Her ‘new Elizabethan’ designs are even more striking, and the centrepiece fashion show invited comment from the critics. The Daily Herald wrote: “The real star of the thing is the mass of fashion on show… All praise here to Sheila Graham… whose name should be in as big type as the stars.” Sadly, Graham gave up costume design when she got married the following year. The BFI contacted her family when the film screened in the Projecting the Archive strand at BFI Southbank and they very generously donated the designs from the film to the BFI’s paper collection. Some of these actually appear on screen, along with partially finished costumes, making for some nicely self-reflexive behind-the-scenes sequences.  

Costume design by Sheila Graham for It Started in Paradise (1952)Estate of Sheila Graham/BFI National Archive
Costume design by Sheila Graham for It Started in Paradise (1952)Estate of Sheila Graham/BFI National Archive

The tale of subterfuge and backstabbing in the world of haute couture was the first screenplay by popular satirical writer Marghanita Laski. From a prominent family of intellectuals, she had spent a year working in the fashion industry herself and concocted a film script exposing what one critic called “the feminine jungle behind a dress-shop door”. 

Laski was a highly successful journalist and novelist whose 1949 book Little Boy Lost, about a man who goes to post-war France to search for his missing son, had financed the purchase of a mill in Somerset. She became a radio personality, a new breed in post-war Britain, regularly appearing on shows such as What’s My Line? and Any Questions? She was also one of the most prolific contributors to the Oxford English Dictionary.

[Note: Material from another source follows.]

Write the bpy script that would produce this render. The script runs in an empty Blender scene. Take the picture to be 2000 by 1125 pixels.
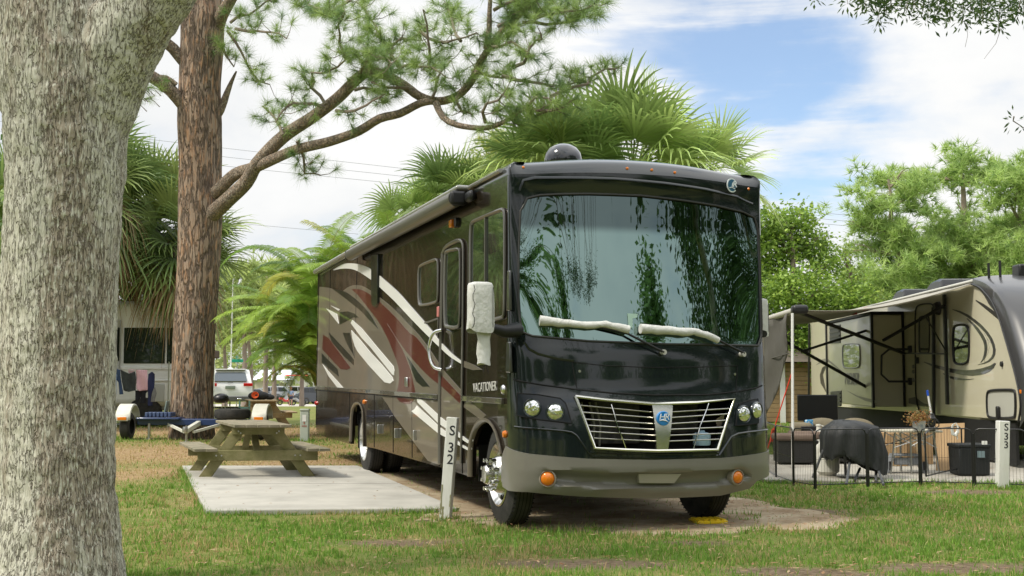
import bpy, bmesh, math, random
import numpy as np
from mathutils import Vector, Matrix, geometry
SC = bpy.context.scene
COL = SC.collection
# ---------------------------------------------------------------- camera
F, PIT, CH, CX, CY = 2345.0, 0.0742, 1.38, 1000.0, 562.5
cam_d = bpy.data.cameras.new('camera'); cam = bpy.data.objects.new('camera', cam_d); COL.objects.link(cam)
cam.location = (0, 0, CH); cam.rotation_euler = (math.pi/2 + PIT, 0, 0)
cam_d.sensor_width = 36; cam_d.lens = 36*F/2000; cam_d.clip_start = .1; cam_d.clip_end = 3000
SC.camera = cam
SC.render.resolution_x, SC.render.resolution_y = 1024, 576
# ---------------------------------------------------------------- world
SUN_EL, SUN_AZ = math.radians(50), math.radians(-115)      # azimuth measured from +Y, clockwise positive
wd = bpy.data.worlds.new('World'); SC.world = wd; wd.use_nodes = True
nt = wd.node_tree; N = nt.nodes; L = nt.links; N.clear()
out = N.new('ShaderNodeOutputWorld'); bg = N.new('ShaderNodeBackground'); bg.inputs['Strength'].default_value = .1
sky = N.new('ShaderNodeTexSky'); sky.sky_type = 'NISHITA'; sky.sun_disc = False
sky.sun_elevation = SUN_EL; sky.sun_rotation = SUN_AZ; sky.air_density = 1.0; sky.dust_density = .6; sky.ozone_density = 1.6
tc = N.new('ShaderNodeTexCoord')
def nmath(op, a, b=None, c=None, clamp=False):
    m = N.new('ShaderNodeMath'); m.operation = op; m.use_clamp = clamp
    for i, v in enumerate((a, b, c)):
        if v is None: continue
        if isinstance(v, (int, float)): m.inputs[i].default_value = v
        else: L.new(v, m.inputs[i])
    return m.outputs[0]
def nnoise(vec, scale, detail=6, rough=.55, dist=0):
    n = N.new('ShaderNodeTexNoise'); n.inputs['Scale'].default_value = scale; n.inputs['Detail'].default_value = detail
    n.inputs['Roughness'].default_value = rough; n.inputs['Distortion'].default_value = dist; L.new(vec, n.inputs['Vector']); return n.outputs['Fac']
def nmr(v, a, b, c=0, d=1, smooth=True):
    m = N.new('ShaderNodeMapRange'); m.interpolation_type = 'SMOOTHSTEP' if smooth else 'LINEAR'
    for k, x in zip(('From Min', 'From Max', 'To Min', 'To Max'), (a, b, c, d)): m.inputs[k].default_value = x
    L.new(v, m.inputs['Value']); return m.outputs['Result']
mp = N.new('ShaderNodeMapping'); mp.inputs['Scale'].default_value = (1, 1, 2.3); L.new(tc.outputs['Generated'], mp.inputs['Vector'])
sep = N.new('ShaderNodeSeparateXYZ'); L.new(tc.outputs['Generated'], sep.inputs[0])
nz = nnoise(mp.outputs[0], 3.1, 9, .55, .25)
nz2 = nnoise(mp.outputs[0], 1.3, 3, .5)
# opening in the cloud: a patch of clear sky ahead to the right
def blob(dx, dy, dz, r):
    v = Vector((dx, dy, dz)).normalized()
    vm = N.new('ShaderNodeVectorMath'); vm.operation = 'DISTANCE'; L.new(tc.outputs['Generated'], vm.inputs[0]); vm.inputs[1].default_value = v
    return nmr(vm.outputs['Value'], r, 0)
h1 = blob(.215, 1, .225, .155); h2 = blob(.10, 1, .36, .30); h3 = blob(.66, -.7, .42, .3); h4 = blob(.30, 1, .16, .09)
st = N.new('ShaderNodeMapping'); st.inputs['Scale'].default_value = (1.2, 1.2, 9); L.new(tc.outputs['Generated'], st.inputs['Vector']); streak = nnoise(st.outputs[0], 2.6, 6, .55, .3)
hole = nmath('MULTIPLY', nmath('ADD', nmath('ADD', nmath('MULTIPLY', h1, .21), nmath('MULTIPLY', h2, .21)), nmath('MULTIPLY', h4, .09)), nmr(streak, .62, .42, .25, 1.15))
dens = nmath('SUBTRACT', nmath('ADD', nmath('MULTIPLY', nz, 1.0), .13), hole)
cl = nmr(dens, .27, .58, .16, 1)
shade = nmr(nmath('ADD', nmath('MULTIPLY', nz, .45), nmath('MULTIPLY', nz2, .55)), .36, .62)
cm = N.new('ShaderNodeMix'); cm.data_type = 'RGBA'; L.new(shade, cm.inputs['Factor'])
cm.inputs['A'].default_value = (6.6, 6.95, 7.4, 1); cm.inputs['B'].default_value = (9.6, 9.6, 9.5, 1)
skm = N.new('ShaderNodeMix'); skm.data_type = 'RGBA'; skm.blend_type = 'MULTIPLY'; skm.inputs['Factor'].default_value = 1
L.new(sky.outputs[0], skm.inputs['A']); skm.inputs['B'].default_value = (1.4, 1.58, 1.72, 1)
mx = N.new('ShaderNodeMix'); mx.data_type = 'RGBA'; L.new(cl, mx.inputs['Factor']); L.new(skm.outputs['Result'], mx.inputs['A']); L.new(cm.outputs['Result'], mx.inputs['B'])
# brighter cloud deck overhead
up = nmr(sep.outputs['Z'], .3, .8, .80, 1.7)
vm = N.new('ShaderNodeVectorMath'); vm.operation = 'SCALE'; L.new(mx.outputs['Result'], vm.inputs[0]); L.new(up, vm.inputs['Scale'])
L.new(vm.outputs[0], bg.inputs['Color']); L.new(bg.outputs[0], out.inputs['Surface'])
sd = bpy.data.lights.new('sun', 'SUN'); sd.energy = 2.6; sd.angle = math.radians(9); sd.color = (1, .93, .80)
sun = bpy.data.objects.new('sun', sd); COL.objects.link(sun)
sun_dir = Vector((math.sin(SUN_AZ)*math.cos(SUN_EL), math.cos(SUN_AZ)*math.cos(SUN_EL), math.sin(SUN_EL)))
sun.rotation_euler = (-sun_dir).to_track_quat('-Z', 'Y').to_euler(); sun.location = (0, 0, 40)
SC.view_settings.view_transform = 'Standard'; SC.view_settings.look = 'None'
SC.view_settings.exposure = 0.4; SC.view_settings.gamma = 1
# ---------------------------------------------------------------- measuring helpers (photograph pixel -> point in the place)
_c, _s = math.cos(PIT), math.sin(PIT)
def ray(px, py):
    a = (px-CX)/F; b = -(py-CY)/F
    return (a, _c-b*_s, _s+b*_c)
def at(px, py, Y):
    r = ray(px, py); t = Y/r[1]; return Vector((r[0]*t, Y, CH+r[2]*t))
def G(px, py, z=0.0):
    r = ray(px, py); t = (z-CH)/r[2]; return Vector((r[0]*t, r[1]*t, z))
def proj(p):
    x, y, z = p[0], p[1], p[2]-CH
    d = y*_c+z*_s; u = -y*_s+z*_c
    return CX+F*x/d, CY-F*u/d
def on_plane(px, py, ox, oy, yaw, off=0.0):
    ca, sa = math.cos(yaw), math.sin(yaw); r = ray(px, py)
    t = (off+ox*ca+oy*sa)/(r[0]*ca+r[1]*sa); x, y = r[0]*t-ox, r[1]*t-oy
    return (-x*sa+y*ca, CH+r[2]*t)
def gz(y):      # the land dips beyond the lane
    t = min(max((y-56)/34, 0), 1); return -1.35*t*t*(3-2*t)
# ---------------------------------------------------------------- objects
def thing(name, label, cat, loc=(0, 0, 0), rz=0.0, group=None, kind=None):
    o = bpy.data.objects.new(name, None); COL.objects.link(o); o.location = loc; o.rotation_euler = (0, 0, rz)
    o.empty_display_size = .2; return tag(o, label, cat, group, kind)
def tag(o, label=None, cat=None, group=None, kind=None):
    if label: o['label'] = label
    if cat: o['category'] = cat
    if group: o['group'] = group
    if kind: o['kind'] = kind
    return o
def wm(o):
    m = Matrix.Identity(4)
    while o is not None: m = o.matrix_basis @ m; o = o.parent
    return m
def link_mesh(name, me, parent=None, origin=None, world=False):
    o = bpy.data.objects.new(name, me); COL.objects.link(o)
    if parent is not None:
        o.parent = parent
        if world: me.transform(wm(parent).inverted())
    elif origin is not None:
        me.transform(Matrix.Translation(-Vector(origin))); o.location = origin
    return o
def npmesh(name, V, Fc, mat=None, smooth=False, col=None):
    V = np.asarray(V, dtype=np.float32); Fc = np.asarray(Fc, dtype=np.int32); k = Fc.shape[1]
    me = bpy.data.meshes.new(name); me.vertices.add(len(V)); me.vertices.foreach_set('co', V.ravel())
    me.loops.add(Fc.size); me.loops.foreach_set('vertex_index', Fc.ravel())
    me.polygons.add(len(Fc)); me.polygons.foreach_set('loop_start', np.arange(0, Fc.size, k, dtype=np.int32))
    try: me.polygons.foreach_set('loop_total', np.full(len(Fc), k, dtype=np.int32))
    except Exception: pass
    me.update(calc_edges=True)
    if smooth: me.polygons.foreach_set('use_smooth', np.ones(len(Fc), dtype=bool))
    if col is not None:
        ca = me.color_attributes.new('tint', 'FLOAT_COLOR', 'POINT')
        c4 = np.ones((len(V), 4), dtype=np.float32); c4[:, :3] = col; ca.data.foreach_set('color', c4.ravel())
    if mat: me.materials.append(mat)
    return me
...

Shooting began on It Started in Paradise on 17 March 1952, with Rank stalwart Bob Compton Bennett in the director’s chair and Jack Cardiff overseeing the Technicolor filming. With the release of Powell and Pressburger’s colour films in Japan, Cardiff had apparently become something of a celebrity, the press reporting that he was receiving large amounts of fan mail from East Asian filmgoers. He even brought touches of Black Narcissus to this film, at one point shooting an extreme close-up of Jane Hylton conveying her descent into hysteria. 

Laski’s screenplay opens on a moment of high drama: the sound of fabric ripping as a junior designer tears a red dress off a shocked model, frustrated by her boss’s rejection of her designs. Head designer Madame Alice is played by the imperious Martita Hunt; resplendent in a white wig she has an aura of Miss Havisham, living in isolation in her flat above the salon with curtains permanently drawn. She represents a dying breed: the ‘court dressmaker’ and the film’s early scenes are set in 1938, when such businesses were folding as the ‘coming out’ of debutantes became passé. New blood was needed and Madame Alice is out-manoeuvred by her assistant, Martha, played with verve by Jane Hylton. 

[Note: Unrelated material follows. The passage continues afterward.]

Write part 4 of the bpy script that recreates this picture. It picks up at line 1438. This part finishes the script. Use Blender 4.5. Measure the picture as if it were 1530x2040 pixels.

It Started in Paradise (1952)

But as Hylton revealed to the Picturegoer journalist who visited the set, Martha ‘comes a cropper’, caught up in black marketeering during the war. It’s left to Alison (Muriel Pavlow) to save the salon from bankruptcy and irrelevance in a very different post-war world. It’s a role that shows off Pavlow’s talents to great advantage, demonstrating her skill at playing women with character and resolve. Several reviewers highlighted her performance; Paul Dehn writing in Sunday Chronicle gave the acting short shrift but felt: “only Muriel Pavlow, playing her first really grown-up heroine, brings freshness and a hint of sincerity to the young dress designer.”

Pavlow died in 2019 at the age of 97 and this film screened at BFI Southbank later that year as a tribute. While the British press were unenthusiastic on its release in November 1952, the audience at the BFI gave it a riotous reception, proving its humour is still sharp. Stealing the film is Ronald Squire as the preening fashion columnist ‘Mary Jane’, who utters his wonderfully waspish lines with great relish. 

The BFI National Archive unfortunately doesn’t hold a viewable print of this film, though it does preserve the original three-strip Technicolor negatives. A print was borrowed for the screening from the rights holder, providing a rare opportunity to see it on 35mm film. It Started in Paradise is a British title that deserves a home entertainment release, so that a wider audience can appreciate its humour, stunning costumes and reflection of the national mood as Queen Elizabeth came to the throne. 


Sheila Graham’s costume designs for It Started in Paradise are preserved in the Special Collections of the BFI National Archive. They were donated in 2019 and can be viewed by appointment at the J Paul Getty Jr Conservation Centre in Berkhamsted.